Moreover, Amendment 826 by its terms applies only to determining the Guidelines range. See U.S.S.G. § 1B 1.3 (entitled “Relevant Conduct (Factors that Determine the Guideline Range)”). Furthermore, the Sentencing Commission's commentary on the Amendment provided that “nothing in the Guidelines Manual abrogates a court's authority under 18 U.S.C. § 3661.” 18 U.S.C. § 3661 provides that “[n]o limitation shall be placed on the information concerning the background, character, and conduct of a person convicted of an offense which a court of the United States may receive and consider for the purpose of imposing an appropriate sentence.” Thus, while Amendment 826 prohibits the consideration of acquitted conduct in determining the Guidelines range, nothing in Amendment 826 precludes the Court's consideration of conduct in assessing the § 3553(a) factors. As reflected in the discussion above, the Court indicated that even if McCants' Guidelines range had been different, it would have applied an upward variance and imposed a life sentence based upon the § 3553(a) factors.

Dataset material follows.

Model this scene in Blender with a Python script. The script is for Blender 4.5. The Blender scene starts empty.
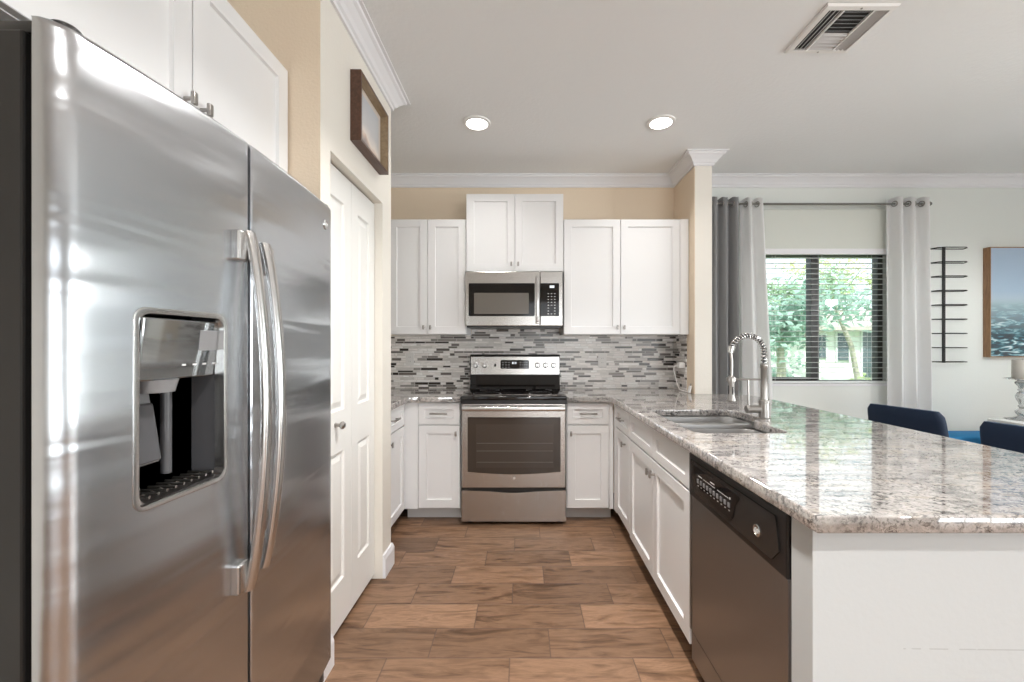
import bpy, bmesh, math, random
from mathutils import Vector, Matrix
random.seed(7)
SC = bpy.context.scene
COL = SC.collection
PI = math.pi

# ------------------------------------------------------------------ camera
cd = bpy.data.cameras.new('camera'); cam = bpy.data.objects.new('camera', cd); COL.objects.link(cam)
cam.location = (0, 0, 1.28); cam.rotation_euler = (PI/2, 0, 0)
cd.sensor_width = 36; cd.lens = 36*410/1024; cd.shift_x = -11/1024; cd.shift_y = 5/1024
cd.clip_start = 0.02; cd.clip_end = 200
SC.camera = cam
# ------------------------------------------------------------------ sky, sun, exposure
W = bpy.data.worlds.new('sky'); SC.world = W; W.use_nodes = True
wn = W.node_tree; bg = wn.nodes['Background']
sky = wn.nodes.new('ShaderNodeTexSky'); sky.sky_type = 'HOSEK_WILKIE'; sky.turbidity = 3.0
sky.sun_direction = Vector((-0.3, -0.55, 0.8)).normalized()
mixw = wn.nodes.new('ShaderNodeMixRGB'); mixw.inputs[0].default_value = 0.6; mixw.inputs[2].default_value = (1.0, 1.0, 1.0, 1)
wn.links.new(sky.outputs[0], mixw.inputs[1]); wn.links.new(mixw.outputs[0], bg.inputs[0])
bg.inputs[1].default_value = 3.5
def lamp(name, kind, loc, energy, color=(1, 1, 1), target=None, **kw):
    l = bpy.data.lights.new(name, kind); o = bpy.data.objects.new(name, l); COL.objects.link(o)
    o.location = loc; l.energy = energy; l.color = color
    for k, v in kw.items(): setattr(l, k, v)
    if target is not None:
        o.rotation_euler = (Vector(target)-Vector(loc)).to_track_quat('-Z', 'Y').to_euler()
    return o
lamp('sun', 'SUN', (0, -5, 12), 6.5, (1, .95, .86), target=(1.6, 3.2, 0), angle=0.02)
# fill lamps added out of view behind the camera and on the dining side
lamp('rear_fill', 'AREA', (2.2, -4.35, 1.0), 112, (.92, .97, 1), target=(1.6, 0, 2.6), shape='RECTANGLE', size=4.4, size_y=2.2)
lamp('side_fill', 'AREA', (6.0, 0.3, 1.2), 200, (.93, .98, 1), target=(1.5, .6, 2.6), shape='RECTANGLE', size=2.6, size_y=2.1)
SC.view_settings.view_transform = 'Standard'; SC.view_settings.look = 'None'
SC.view_settings.gamma = 1; SC.view_settings.use_curve_mapping = False
SC.view_settings.exposure = 0.0
SC.cycles.max_bounces = 10; SC.cycles.diffuse_bounces = 5; SC.cycles.glossy_bounces = 5
SC.cycles.transparent_max_bounces = 24; SC.cycles.sample_clamp_indirect = 6
SC.cycles.caustics_reflective = False; SC.cycles.caustics_refractive = False
CEIL = 2.75

# ------------------------------------------------------------------ node helpers / materials
def principled(name):
    m = bpy.data.materials.new(name); m.use_nodes = True
    return m, m.node_tree, m.node_tree.nodes['Principled BSDF']
def mat(name, col, rough=.5, metal=0.0, spec=.5, coat=0, **kw):
    m, nt, b = principled(name)
    b.inputs['Base Color'].default_value = (*col, 1); b.inputs['Roughness'].default_value = rough
    b.inputs['Metallic'].default_value = metal; b.inputs['Specular IOR Level'].default_value = spec
    b.inputs['Coat Weight'].default_value = coat
    for k, v in kw.items(): b.inputs[k].default_value = v
    return m
class N:
    """tiny node-graph builder"""
    def __init__(s, nt): s.nt = nt
    def node(s, t, **kw):
        n = s.nt.nodes.new(t)
        for k, v in kw.items(): setattr(n, k, v)
        return n
    def link(s, a, b): s.nt.links.new(a, b)
    def put(s, sock, v):
        if hasattr(v, 'is_linked'): s.nt.links.new(v, sock)
        elif isinstance(v, (tuple, list)): sock.default_value = v if len(v) == len(sock.default_value) else (*v, 1)
        else: sock.default_value = v
    def m(s, op, a, b=0.0, c=0.0):
        n = s.node('ShaderNodeMath', operation=op)
        s.put(n.inputs[0], a); s.put(n.inputs[1], b); s.put(n.inputs[2], c)
        return n.outputs[0]
    def mix(s, f, a, b, mode='MIX'):
        n = s.node('ShaderNodeMixRGB', blend_type=mode)
        s.put(n.inputs[0], f); s.put(n.inputs[1], a); s.put(n.inputs[2], b)
        return n.outputs[0]
    def coord(s):
        t = s.node('ShaderNodeNewGeometry')
        return t.outputs['Position']
    def obj(s): return s.node('ShaderNodeTexCoord').outputs['Object']
    def scale(s, v, sc, loc=(0, 0, 0)):
        n = s.node('ShaderNodeMapping'); s.link(v, n.inputs[0]); n.inputs['Scale'].default_value = sc; n.inputs['Location'].default_value = loc
        return n.outputs[0]
    def noise(s, v, sc, det=3, rough=.5, dist=0):
        n = s.node('ShaderNodeTexNoise'); s.link(v, n.inputs['Vector'])
        n.inputs['Scale'].default_value = sc; n.inputs['Detail'].default_value = det
        n.inputs['Roughness'].default_value = rough; n.inputs['Distortion'].default_value = dist
        return n.outputs['Fac']
    def ramp(s, f, stops, interp='LINEAR'):
        n = s.node('ShaderNodeValToRGB'); s.put(n.inputs[0], f); r = n.color_ramp; r.interpolation = interp
        while len(r.elements) < len(stops): r.elements.new(.5)
        for e, (p, c) in zip(r.elements, stops): e.position = p; e.color = (*c, 1) if len(c) == 3 else c
        return n.outputs[0]
    def white(s, a, b=0.0):
        c = s.node('ShaderNodeCombineXYZ'); s.put(c.inputs[0], a); s.put(c.inputs[1], b)
        n = s.node('ShaderNodeTexWhiteNoise', noise_dimensions='2D'); s.link(c.outputs[0], n.inputs['Vector'])
        return n.outputs['Value']
    def bump(s, h, strength=.2, dist=.01):
        n = s.node('ShaderNodeBump'); s.put(n.inputs['Height'], h)
        n.inputs['Strength'].default_value = strength; n.inputs['Distance'].default_value = dist
        return n.outputs[0]
def paint(name, col, tex=.0, rough=.6, scale=90):
    m, nt, b = principled(name); g = N(nt)
    b.inputs['Base Color'].default_value = (*col, 1); b.inputs['Roughness'].default_value = rough
    b.inputs['Specular IOR Level'].default_value = .3
    if tex:
        g.link(g.bump(g.noise(g.coord(), scale, 3, .6), tex, .01), b.inputs['Normal'])
    return m
def steel(name, col=(.60, .59, .58), rough=.24, stretch=(2, 2, 220), wave=0.0, aniso=.0, rot=0.0, grain=.10, bumpy=.04):
    m, nt, b = principled(name); g = N(nt); p = g.coord()
    b.inputs['Base Color'].default_value = (*col, 1); b.inputs['Metallic'].default_value = 1
    n = g.noise(g.scale(p, stretch), 3, 2)
    g.link(g.m('MULTIPLY_ADD', n, grain, rough-grain/2), b.inputs['Roughness'])
    if aniso:
        b.inputs['Anisotropic'].default_value = aniso; b.inputs['Anisotropic Rotation'].default_value = rot
        t = g.node('ShaderNodeTangent', direction_type='RADIAL', axis='Z'); g.link(t.outputs[0], b.inputs['Tangent'])
    h = g.m('MULTIPLY', n, bumpy)
    if wave:
        w = g.noise(g.scale(p, (.8, .8, 7)), 1.4, 2, .5, .4)
        h = g.m('MULTIPLY_ADD', w, wave, h)
    g.link(g.bump(h, .12, .01), b.inputs['Normal'])
    return m

M = {}
M['cream'] = paint('cream_wall_paint', (.77, .735, .67), .12)
M['tan'] = paint('tan_wall_tint', (.80, .67, .52), .15)  # cream walls under warmer light, that tint put into the colour
M['sage'] = paint('pale_wall_paint', (.75, .775, .745), .1)
M['panel'] = paint('peninsula_wall_paint', (.70, .70, .69), .08)
M['ceiling'] = paint('ceiling_paint', (.82, .83, .83), .2, .8, 45)
M['trim'] = paint('white_trim_paint', (.80, .80, .82), 0, .35)
M['cab'] = mat('white_cabinet_lacquer', (.79, .785, .785), .32)
M['cabin'] = mat('cabinet_interior', (.62, .61, .60), .5)
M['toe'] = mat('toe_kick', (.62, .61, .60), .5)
M['door'] = mat('pantry_door_paint', (.79, .785, .76), .38)
M['nickel'] = mat('satin_nickel', (.38, .36, .34), .30, 1)
M['chrome'] = mat('chrome', (.75, .75, .74), .1, 1)
M['fsteel'] = steel('fridge_steel', (.555, .575, .60), .24, (320, 320, 2), 3.4, .75, 0.0, .015, .0)
M['steel'] = steel('appliance_steel', (.53, .51, .49), .25, (260, 260, 3))
M['dsteel'] = steel('dishwasher_steel', (.31, .315, .32), .30, (200, 200, 3), 0, 0, 0, .05, .0)
M['hsteel'] = steel('handle_steel', (.60, .59, .58), .24, (200, 200, 2), 0, 0, 0, .06, .0)
M['sinksteel'] = steel('sink_steel', (.43, .425, .42), .34, (60, 60, 3))
M['black'] = mat('black_plastic', (.012, .011, .011), .3)
M['blackgloss'] = mat('black_gloss', (.008, .007, .007), .06)
M['case'] = mat('charcoal_case', (.010, .009, .0085), .4)
M['dgrey'] = mat('dark_grey_plastic', (.07, .07, .075), .28)
M['mgrey'] = mat('mid_grey_plastic', (.22, .22, .225), .3)
M['label'] = mat('printed_marks', (.7, .7, .7), .5)
M['white'] = mat('white_plastic', (.82, .81, .79), .35)
M['outlet'] = mat('outlet_plastic', (.66, .64, .62), .35)
M['bronze'] = mat('bronze_window_frame', (.045, .043, .042), .4)
M['blind'] = mat('blind_white', (.80, .82, .82), .45)
M['shade'] = paint('shade_fabric', (.66, .68, .63), .1, .9, 400)
M['iron'] = mat('black_iron', (.012, .012, .012), .5)
M['rod'] = mat('rod_metal', (.20, .195, .18), .35, .8)
M['walnut'] = None
def emission(name, col, s):
    m = bpy.data.materials.new(name); m.use_nodes = True; nt = m.node_tree
    e = nt.nodes.new('ShaderNodeEmission'); e.inputs[0].default_value = (*col, 1); e.inputs[1].default_value = s
    nt.links.new(e.outputs[0], nt.nodes['Material Output'].inputs[0]); return m
M['glow'] = emission('lamp_diffuser', (1, .97, .93), 12)
M['led'] = emission('lit_display', (.9, .95, 1), 1.2)
def glass(name, tint=(.92, .97, .97)):
    m = bpy.data.materials.new(name); m.use_nodes = True; nt = m.node_tree; g = N(nt)
    t = g.node('ShaderNodeBsdfTransparent'); t.inputs[0].default_value = (*tint, 1)
    gl = g.node('ShaderNodeBsdfGlossy'); gl.inputs['Roughness'].default_value = .01
    f = g.node('ShaderNodeFresnel'); f.inputs[0].default_value = 1.45
    mx = g.node('ShaderNodeMixShader'); g.link(f.outputs[0], mx.inputs[0]); g.link(t.outputs[0], mx.inputs[1]); g.link(gl.outputs[0], mx.inputs[2])
    g.link(mx.outputs[0], nt.nodes['Material Output'].inputs[0]); return m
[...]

III. Certificate of Appealability
Pursuant to Rule 11(a) of the Rules Governing Proceedings under 28 U.S.C. § 2255, the Court is required to issue or deny a certificate of appealability when it enters a final order adverse to the applicant. A certificate of appealability is a “jurisdictional prerequisite” to an appeal from the court's order. United States v. Hadden, 475 F.3d 652, 659 (4th Cir. 2007). A certificate of appealability will not issue absent “a substantial showing of the denial of a constitutional right.” 28 U.S.C. § 2253(c)(2). Where the court denies petitioner's motion on its merits, a petitioner satisfies this standard by demonstrating that reasonable jurists would find the court's assessment of the claim debatable or wrong. Slack v. McDaniel, 529 U.S. 473,484 (2000); see also Miller-El v. Cockrell, 537 U.S. 322, 336-38 (2003). Where a motion is denied on a procedural ground, a certificate of appealability will not issue unless the petitioner can “demonstrate both (1) that jurists of reason would find it debatable whether the petition states a valid claim of the denial of a constitutional right and (2) that jurists of reason would find it debatable whether the district court was correct in its procedural ruling.” Rose v. Lee, 252 F.3d 676, 684 (4th Cir. 2001) (citation and quotation marks omitted). McCants does not satisfy the above standards. Accordingly, a certificate of appealability will not issue. .
IV. Conclusion
For the foregoing reasons, McCants' § 2255 Motion (ECF No. 1056) is DENIED and a certificate of appealability SHALL NOT ISSUE.